China must master a difficult form of warfare before it can take on the … – The Telegraph Feedzy

 

Submarines could decide Taiwan’s fate. If recent war games are at all accurate, the US Navy’s fleet of 54 stealthy, heavily-armed nuclear-powered attack submarines could sink scores of troop transports and blunt any Chinese invasion across the 100-mile-wide Taiwan Strait. 

And working in conjunction with US Air Force bombers firing long-range cruise missiles, the subs could even end the invasion – and decisively resolve three-quarters of a century of escalating tension between Taiwan and China.

The prospect of an undersea defeat of Beijing’s central strategic aim – the destruction of Taiwanese democracy – should only grow more likely in coming years as Taiwan adds its own new submarines, eight diesel-electric models, to the defensive fleet. 

The open question is whether the Chinese People’s Liberation Army Navy can develop weapons and tactics for hunting down the subs before the subs hunt down the PLAN’s invasion fleet. It might be the most important question in the most important strategic rivalry in the world today. 

The best answer to that question is an unsatisfying one. Maybe. But is Beijing willing to risk everything on a maybe?

Anti-submarine warfare is hard. It might even be one of the hardest missions in all of modern warfare. The oceans are vast, singing with natural noise and dense with layers of alternating cold and warm, salty and less-salty water. All of these qualities make it easy for a 380-foot-long Virginia-class submarine to hide with its 135 sailors and three dozen torpedoes and missiles.  

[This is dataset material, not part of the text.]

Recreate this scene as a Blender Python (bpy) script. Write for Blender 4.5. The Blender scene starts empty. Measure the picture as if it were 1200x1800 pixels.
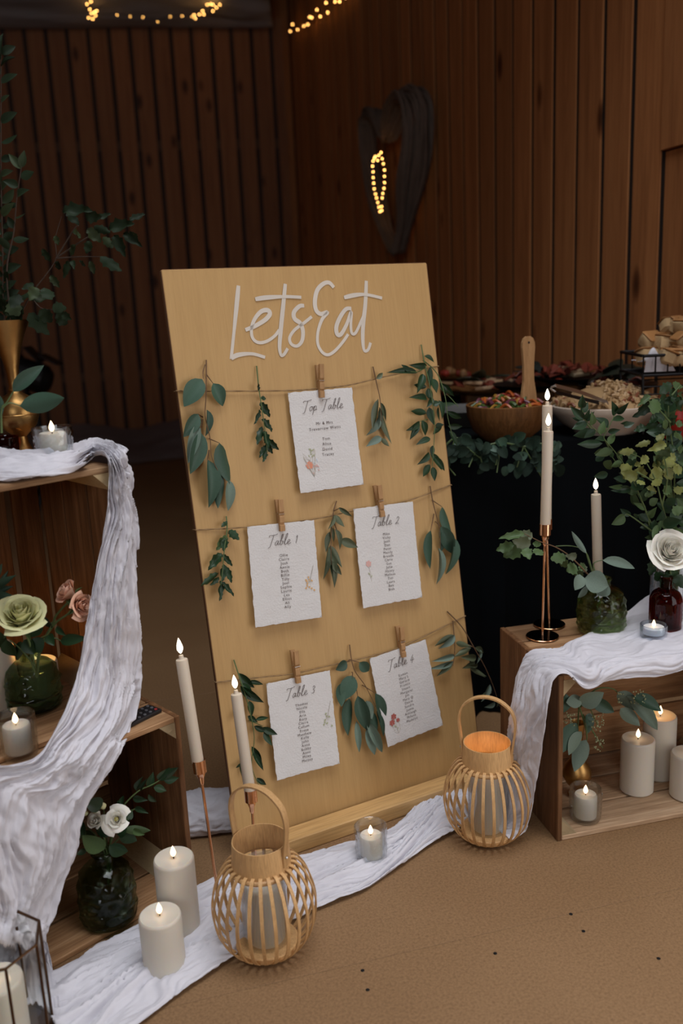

Unless the PLAN can deploy patrol planes, helicopters, warships, submarines, satellites and undersea sensors to find and sink the US fleet’s Virginia-, Los Angeles-, Seawolf-class subs, the vessels should be able to strike at will. The Royal Navy plans to base one of its Astute-class attack boats in the Far East, too, and under the Aukus pact the US and UK nuclear-powered subs will be joined in time by Australian ones.

The US Defense Department is confident it can win the undersea fight.

“The PLAN is …  improving its anti-submarine-warfare capabilities through the development of its surface combatants and special mission aircraft, but it continues to lack a robust deep-water ASW capability,” the Pentagon concluded in its 2022 report on China’s military capabilities.

As of 2008, Chinese sources generally concurred with the Pentagon’s assessment. While encouraged by the PLAN’s development of anti-submarine mines and surface ships dragging sonar arrays, one Chinese analyst bemoaned a key weakness in the Chinese navy’s ASW force. Patrol planes.

“Our country at the present stage does not have an ASW maritime patrol aircraft …. but the number of submarines in our peripheral seas is increasing, and their technological sophistication is also increasing,”  Tai Feng wrote. “This contradiction is becoming more obvious every day, creating a grim situation.” 

In the 15 years since Tai wrote this analysis, the PLAN has added a few ASW planes to its force-structure. This small fleet of probably fewer than 20 Y-8Q aircraft can’t patrol everywhere. For comparison, the US Navy devotes more than 120 P-8s to the same mission.

But the PLAN is honing patrol methods to mitigate its shortage of ASW planes. It’s been flying more and more Y-8Q sorties southeast of Taiwan, including over the Luzon Strait between Taiwan and The Philippines. The strait is a natural chokepoint for submarines sailing between the Pacific Ocean and South China Sea.

If the small Chinese anti-sub force can intercept American subs while they’re en route to the Taiwan Strait, it doesn’t have to fight them in the Taiwan Strait. It’s a gamble. But the Chinese navy might not have much choice but to pick a risky ASW strategy – and hope it gets lucky.

Beijing’s safest bet might be to wait. The American submarine force could get a lot smaller in the coming years as older Los Angeles-class subs, built at a rapid clip in the 1980s and ‘90s, wear out and decommission – and new Virginias commission too slowly to keep pace 

The most recent edition of the US Navy’s shipbuilding plan projects that the US attack sub force will decline from 54 vessels today to just 46 in 2030 before beginning to grow again. The Pentagon is weighing options for making up this shortfall: keeping older boats longer or buying new boats faster. And new Taiwanese subs could help fill the gap.

Still, it’s an opportunity for the PLAN. If defeating submarines is the Chinese navy’s priority – and it should be, if taking Taiwan is its ultimate goal – it would want to battle the fewest possible number of subs. But waiting until 2030 is another gamble. A lot can change in seven years to alter the balance of power between Taiwan and China, and between the United States and China. 

Those changes could favor China. Or they could favor Taiwan and the USA.

As long as American submarines are the dominant military force around Taiwan, Beijing’s military options for a conquest of Taiwan are mostly bad. Its unenviable task … is choosing between them. The only alternative is to not invade.